CANDEIA – Meu parceiro mais marcante, devido aos nossos laços, é o Casquinha que taí presente. Tenho muita música no baú, uma com Chico Santana, uma com Monarco.

Lena – E este ano inaugurou a parceria com Martinho da Vila.

CANDEIA – Tem Wilson Moreira, Paulinho da Viola…Sou amigo do Martinho há muito tempo, mas nunca tínhamos feito um trabalho junto. Esse ano já tivemos duas parcerias gravadas, uma pela Beth Carvalho e outra por ele. Aconteceu.

Simon – Se Marcos Tamoyo te encomendar uma música demora quanto tempo pra entregar?

CANDEIA – Não vai sair. (alguém puxa um cavaquinho e começa a afinar).

Simon – Alguma vez alguém pegou uma música sua e disse que já tinham feito alguma coisa parecida?

CANDEIA – Já. Ocorre o seguinte: havia uma união entre nós compositores em Osvaldo Cruz, que reunia eu, Casquinha, Zé Keti, Gugu e outros, e todo final de semana havia um desafio, uma brincadeira, onde cada um tinha que mostrar uma música nova. Nessas ocasiões acontecia da música de fulano estar parecida com a de sicrano, mas tínhamos de ter a coragem de depois da coisa feita rasgar tudo e abandonar a música. Era um reparo pessoal que a gente sentia por uma questão até de vaidade pessoal, de não fazer algo parecido com uma música já feita.

Simon – Já aconteceu o contrário?

CANDEIA – Ah, nego tá entrando vigorosamente em cima dos outros, nego falando igual, cantando igual, usando meus acompanhamentos, a mesma coisa, o mesmo riso. Martinho criou um padrão pra atender ao comércio e agora tá sofrendo muita pressão por causa de uma porção de cópias.
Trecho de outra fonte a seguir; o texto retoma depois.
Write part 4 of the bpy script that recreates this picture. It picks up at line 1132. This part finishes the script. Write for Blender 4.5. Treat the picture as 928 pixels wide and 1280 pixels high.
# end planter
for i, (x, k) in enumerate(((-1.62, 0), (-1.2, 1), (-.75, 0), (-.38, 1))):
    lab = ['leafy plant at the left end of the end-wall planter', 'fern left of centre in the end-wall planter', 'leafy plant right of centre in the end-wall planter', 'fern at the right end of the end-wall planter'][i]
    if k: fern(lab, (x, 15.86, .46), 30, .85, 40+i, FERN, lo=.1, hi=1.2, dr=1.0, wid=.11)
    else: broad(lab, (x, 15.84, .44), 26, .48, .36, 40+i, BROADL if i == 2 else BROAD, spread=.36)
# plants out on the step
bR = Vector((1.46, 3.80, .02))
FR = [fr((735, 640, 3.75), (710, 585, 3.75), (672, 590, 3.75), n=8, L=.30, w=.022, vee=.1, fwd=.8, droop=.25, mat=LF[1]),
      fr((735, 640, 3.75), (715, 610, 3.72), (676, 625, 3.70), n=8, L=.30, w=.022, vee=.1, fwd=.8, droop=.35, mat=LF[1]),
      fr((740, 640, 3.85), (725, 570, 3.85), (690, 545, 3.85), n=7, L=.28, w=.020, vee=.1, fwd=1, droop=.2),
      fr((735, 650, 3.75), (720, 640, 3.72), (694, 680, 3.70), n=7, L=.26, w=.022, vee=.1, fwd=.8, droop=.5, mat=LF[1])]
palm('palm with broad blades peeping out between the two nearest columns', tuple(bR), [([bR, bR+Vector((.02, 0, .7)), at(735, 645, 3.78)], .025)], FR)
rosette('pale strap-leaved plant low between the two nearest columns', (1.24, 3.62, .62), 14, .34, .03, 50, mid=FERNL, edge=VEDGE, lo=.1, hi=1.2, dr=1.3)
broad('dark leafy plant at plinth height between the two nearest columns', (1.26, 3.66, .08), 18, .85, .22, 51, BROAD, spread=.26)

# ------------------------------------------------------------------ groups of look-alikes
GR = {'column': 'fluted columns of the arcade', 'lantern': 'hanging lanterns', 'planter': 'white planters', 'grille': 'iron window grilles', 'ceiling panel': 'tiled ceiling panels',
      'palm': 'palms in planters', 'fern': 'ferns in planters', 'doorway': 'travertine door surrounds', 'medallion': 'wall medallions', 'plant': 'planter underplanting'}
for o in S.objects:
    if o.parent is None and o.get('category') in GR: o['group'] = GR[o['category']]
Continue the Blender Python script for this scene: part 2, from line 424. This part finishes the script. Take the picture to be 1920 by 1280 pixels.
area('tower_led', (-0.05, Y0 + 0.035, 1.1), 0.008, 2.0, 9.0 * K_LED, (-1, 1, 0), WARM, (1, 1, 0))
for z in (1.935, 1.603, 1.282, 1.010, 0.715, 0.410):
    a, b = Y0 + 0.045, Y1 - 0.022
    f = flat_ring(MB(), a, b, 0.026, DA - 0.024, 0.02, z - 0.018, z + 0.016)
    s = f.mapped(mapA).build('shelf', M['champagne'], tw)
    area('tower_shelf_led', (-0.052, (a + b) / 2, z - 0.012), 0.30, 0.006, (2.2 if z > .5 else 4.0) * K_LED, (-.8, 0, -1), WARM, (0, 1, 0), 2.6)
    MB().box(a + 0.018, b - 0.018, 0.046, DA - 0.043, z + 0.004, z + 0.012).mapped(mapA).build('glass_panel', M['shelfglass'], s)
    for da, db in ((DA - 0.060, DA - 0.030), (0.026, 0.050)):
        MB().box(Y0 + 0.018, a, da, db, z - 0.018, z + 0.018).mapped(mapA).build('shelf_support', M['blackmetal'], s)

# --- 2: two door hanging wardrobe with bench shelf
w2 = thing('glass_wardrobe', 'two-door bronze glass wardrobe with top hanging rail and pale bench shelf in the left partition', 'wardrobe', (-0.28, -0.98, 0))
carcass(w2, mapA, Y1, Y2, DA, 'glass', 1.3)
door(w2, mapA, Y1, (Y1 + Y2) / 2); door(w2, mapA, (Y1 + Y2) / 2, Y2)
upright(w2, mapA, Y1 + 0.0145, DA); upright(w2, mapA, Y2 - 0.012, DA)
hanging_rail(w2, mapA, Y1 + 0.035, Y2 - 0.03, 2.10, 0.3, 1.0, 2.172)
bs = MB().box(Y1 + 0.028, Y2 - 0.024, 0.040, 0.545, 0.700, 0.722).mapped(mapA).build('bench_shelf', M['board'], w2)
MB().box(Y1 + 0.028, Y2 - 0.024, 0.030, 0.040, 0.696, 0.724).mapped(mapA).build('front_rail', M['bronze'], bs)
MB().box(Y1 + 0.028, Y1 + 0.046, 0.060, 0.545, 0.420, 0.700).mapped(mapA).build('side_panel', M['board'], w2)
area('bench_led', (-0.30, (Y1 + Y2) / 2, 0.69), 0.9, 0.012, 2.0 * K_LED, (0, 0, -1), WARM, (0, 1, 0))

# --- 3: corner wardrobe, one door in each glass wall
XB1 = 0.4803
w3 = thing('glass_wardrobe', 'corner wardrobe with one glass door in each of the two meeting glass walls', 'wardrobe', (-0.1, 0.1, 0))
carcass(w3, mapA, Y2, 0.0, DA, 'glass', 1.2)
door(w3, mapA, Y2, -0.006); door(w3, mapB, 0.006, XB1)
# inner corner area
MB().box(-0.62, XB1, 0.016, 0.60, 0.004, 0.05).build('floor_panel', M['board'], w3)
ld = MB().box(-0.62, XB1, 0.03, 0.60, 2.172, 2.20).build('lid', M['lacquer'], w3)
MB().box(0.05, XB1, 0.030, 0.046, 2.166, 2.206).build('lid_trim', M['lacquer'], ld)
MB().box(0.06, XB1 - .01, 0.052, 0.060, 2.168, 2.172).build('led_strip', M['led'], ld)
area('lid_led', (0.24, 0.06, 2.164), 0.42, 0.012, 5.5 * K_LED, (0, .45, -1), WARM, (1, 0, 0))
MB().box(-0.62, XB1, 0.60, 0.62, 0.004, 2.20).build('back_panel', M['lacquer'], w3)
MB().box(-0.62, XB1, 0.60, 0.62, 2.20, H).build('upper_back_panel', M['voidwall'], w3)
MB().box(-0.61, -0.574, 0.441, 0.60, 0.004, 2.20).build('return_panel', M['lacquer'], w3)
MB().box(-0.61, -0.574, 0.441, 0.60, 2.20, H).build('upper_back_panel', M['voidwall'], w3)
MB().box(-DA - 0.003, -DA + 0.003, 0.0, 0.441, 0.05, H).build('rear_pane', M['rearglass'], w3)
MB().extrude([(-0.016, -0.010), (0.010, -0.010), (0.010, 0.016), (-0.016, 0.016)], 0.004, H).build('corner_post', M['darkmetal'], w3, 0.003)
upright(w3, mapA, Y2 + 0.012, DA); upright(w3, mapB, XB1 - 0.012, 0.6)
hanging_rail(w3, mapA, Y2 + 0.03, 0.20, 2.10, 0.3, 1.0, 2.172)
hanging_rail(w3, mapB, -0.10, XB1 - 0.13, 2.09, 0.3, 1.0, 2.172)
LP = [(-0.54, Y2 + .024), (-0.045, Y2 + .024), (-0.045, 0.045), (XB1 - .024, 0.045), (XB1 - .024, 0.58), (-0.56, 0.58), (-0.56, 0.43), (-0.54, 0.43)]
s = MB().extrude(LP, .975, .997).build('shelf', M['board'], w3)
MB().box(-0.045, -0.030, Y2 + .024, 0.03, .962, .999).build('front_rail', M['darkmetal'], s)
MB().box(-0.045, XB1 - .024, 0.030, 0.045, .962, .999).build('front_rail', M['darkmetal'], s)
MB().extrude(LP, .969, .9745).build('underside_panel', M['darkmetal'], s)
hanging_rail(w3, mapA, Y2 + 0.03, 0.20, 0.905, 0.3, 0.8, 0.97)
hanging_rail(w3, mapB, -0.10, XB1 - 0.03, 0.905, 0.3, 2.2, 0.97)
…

Nesse último trabalho é que tá tomando uma posição diferente que nego não vai ter condições de fazer igual porque precisa ter fundamento, vínculo e raízes. (o cavaquinho rola e começa uma cantoria no fundo)

Roberto – A Quilombo não transformou-se também num núcleo de resistência contra esse entreguismo que é a discoteca?

CANDEIA – Não é só contra a discoteca, que surgiu depois. Nossa filosofia é lutar contra qualquer tipo de influência, porque quando mudarem esse nome de discoteca pra outra coisa continuaremos com a nossa consciência.